CIDER (the emacs IDE for Clojure) does a really good job of filtering the stack trace and presenting several views depending on what you care about. L
kccqzy
Usually there is also an error message together with a stack trace. I like stack traces: they are usually more informative than just an error message. I had lost too much time debugging Haskell exceptions where they by default do not come with any stack traces.

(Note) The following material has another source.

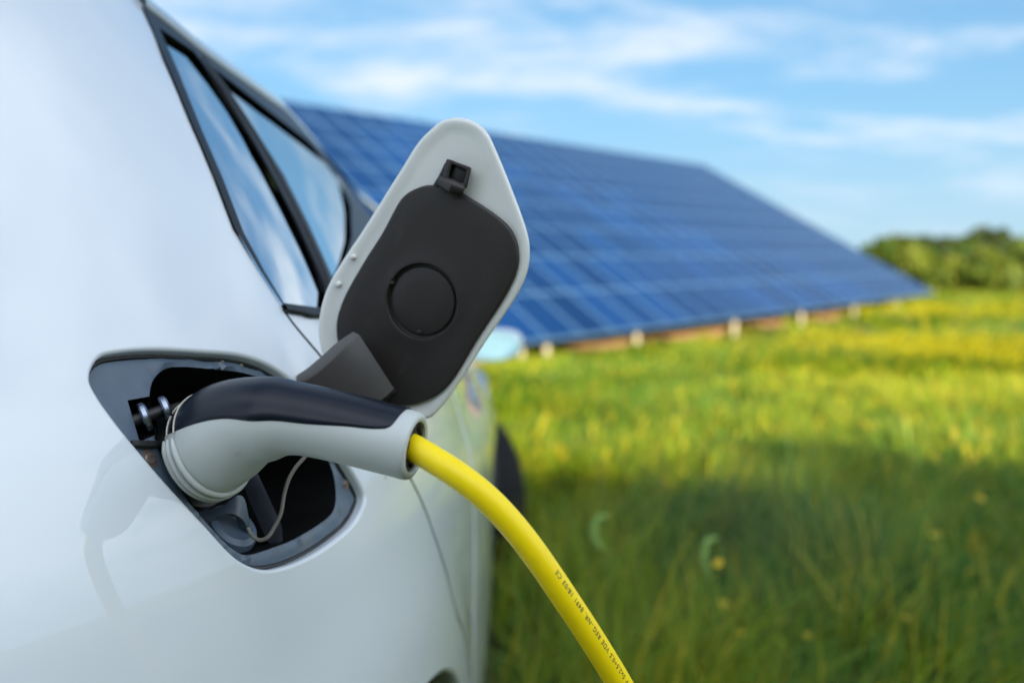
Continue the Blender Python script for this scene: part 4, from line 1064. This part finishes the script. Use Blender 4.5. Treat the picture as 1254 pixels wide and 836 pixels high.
# ================================================================== trees
def crown_pts(n, c, rx, ry, rz, nclump, seed, r0=.35, r1=.95, c0=.22, c1=.42):
    r = np.random.default_rng(seed)
    d = r.normal(0, 1, (nclump, 3)); d /= np.linalg.norm(d, axis=1, keepdims=True); rad = r.uniform(r0, r1, nclump)[:, None]
    cc_ = d*rad*np.array([rx, ry, rz]); cc_[:, 2] = np.where(cc_[:, 2] < -.75*rz, -.6*rz, cc_[:, 2]); cs = r.uniform(c0, c1, nclump)
    k = r.integers(0, nclump, n); e = r.normal(0, 1, (n, 3)); e /= np.linalg.norm(e, axis=1, keepdims=True)
    p = cc_[k]+e*(cs[k]*r.uniform(.4, 1, n)**.5)[:, None]*np.array([rx, ry, rz]); tint = r.uniform(0, 1, nclump)[k]
    return p+np.array(c), e, tint
def tree(x, y, H, rx, rz, seed, label, group, cols, nleaf, leaf, name='tree', ry=None, trunk_r=None, dense=False):
    z0 = gz(x, y); e = empty(name, (x, y, z0)); tag(e, label, 'tree', group)
    r = np.random.default_rng(seed); tr = trunk_r or H*.022
    top = H-rz*1.1; mb = MB(); mb.tube([(0, 0, -.2), (.05*H*.2, 0, top*.5), (0, .02*H, top+rz*.3), (0, 0, H-rz*.5)], [tr*1.25, tr, tr*.7, tr*.2], 9)
    for k in range(5):
        a = r.uniform(0, 6.28); b = Vector((math.cos(a)*rx*.6, math.sin(a)*rx*.6, top+rz*r.uniform(.2, .9))); s_ = Vector((0, 0, top*r.uniform(.55, 1)))
        mb.tube([s_, s_.lerp(b, .5)+Vector((0, 0, -.03*H)), b], [tr*.5, tr*.35, tr*.12], 6)
    mb.build('trunk', M['bark'], e)
    P, d, tint = crown_pts(nleaf, (0, 0, H-rz), rx, ry or rx, rz, *((70, seed, .35, .78, .22, .34) if dense else (38, seed)))
    n = len(P); nn = d+r.normal(0, .6, (n, 3)); nn /= np.linalg.norm(nn, axis=1, keepdims=True)
    a1 = np.cross(nn, r.normal(0, 1, (n, 3))); a1 /= np.linalg.norm(a1, axis=1, keepdims=True); a2 = np.cross(nn, a1); s_ = (leaf*r.uniform(.6, 1.4, n))[:, None]
    V = np.stack([P-a1*s_, P+a2*s_*.55, P+a1*s_, P-a2*s_*.55], 1).reshape(-1, 3); b = np.arange(n)*4
    c0, c1 = np.array(cols[0]), np.array(cols[1]); m_ = np.clip(tint+r.normal(0, .2, n), 0, 1)[:, None]; col = np.repeat(c0*(1-m_)+c1*m_, 4, 0)
    np_mesh('crown', V, np.stack([b, b+1, b+2, b+3], 1), col, [M['leaf']], e)
    return e
G1 = ((.04, .085, .012), (.10, .135, .016)); G2 = ((.022, .045, .014), (.05, .075, .02)); G3 = ((.055, .10, .012), (.135, .165, .016))
# hedge and trees beyond the field, right
def px_tree(px, ytop, ybase, D, wpx, *a, **k):
    b = at(px, ybase, D); x = b.x; y = b.y; z0 = gz(x, y); ht = at(px, ytop, D).z-z0; rx = wpx/F*D*.5
    return tree(x, y, ht, rx, ht*.48, *a, **k)
far = [(1075, 298, 60, 34, G1, 'low olive green shrub next to the solar array tip'), (1104, 292, 62, 44, G3, 'yellow green shrub between the array tip and the domed trees'),
       (1150, 280, 68, 74, G2, 'dark domed tree on the left of the pair standing above the far hedge'), (1140, 305, 56, 60, G3, 'sunlit yellow green bush in front of the left domed tree'),
       (1183, 300, 58, 56, G1, 'mid green bush in the dip between the two domed trees'), (1218, 281, 68, 64, G2, 'dark domed tree on the right of the pair standing above the far hedge'),
       (1210, 308, 55, 60, G3, 'sunlit bush in front of the right domed tree'), (1252, 296, 60, 60, G1, 'olive bush cut by the right picture edge')]
for i, (px, yt, D, wp, c, lb) in enumerate(far):
    px_tree(px, yt, 362, D, wp*1.15, 100+i, lb, 'trees beyond the meadow', c, 5200, .36, name='far_tree')
# tree row behind the camera: throws the long shadow over the near meadow and shows in the paint
for i, x in enumerate(np.linspace(-19, 22, 19)):
    yy = -15+random.uniform(-.8, .8); sh = 6.6+.30*math.sin(i*2.1)+.2*math.sin(i*.7)
    top = (sh-yy)/abs(SUN_H.y)*math.tan(SUN_EL); H = top/.98
    tree(float(x)+3.3, yy, H, 2.3, H*.50, 300+i, 'broad green tree in the row behind the camera whose shadow covers the near grass', 'trees in the row behind the camera', G1 if i % 2 else G2, 13000, .27, name='row_tree', dense=True)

The only thing that really sucked is just the documentation. They are overly concise. You end up relying on non-official sources of documentation.
gleenn
There are no Clojure stacktraces specifically, only JVM/Java ones. Clojure sits closely beside its host so there is no difference. People do complain about stacktraces and they've made some improvements. But they are long because the abstractions run deep and the function you passed in might be on the stack at the very bottom with the actual origination of the cause.
jb1991
The repl isn't slow, what are you referring to?
ekzy
Probably referring to startup time. Larger apps solve this with the “reloaded” type of workflow (https://www.cognitect.com/blog/2013/06/04/clojure-workflow-r...)
newlisp
Using Clojure without Datomic can be frustrating since you feel like you lose some of the language's value, as you likely want to extend its philosophy and style to the database as well. Of course, Hickey probably knew this when he started planning Clojure, which is why he also created Datomic. However, Datomic can be a hard pill to swallow
I run a multi-million dollar business which I started with common lisp. I since moved away to go and then rust but I've been looking at clojure again lately.
For a team that needs to get s** done and has more per employee productivity than Faang combined it's hard to beat the speed with which you can build things when you have the repl and interactive programming.
The jvm while doesn't have great error messages is a fantastic runtime.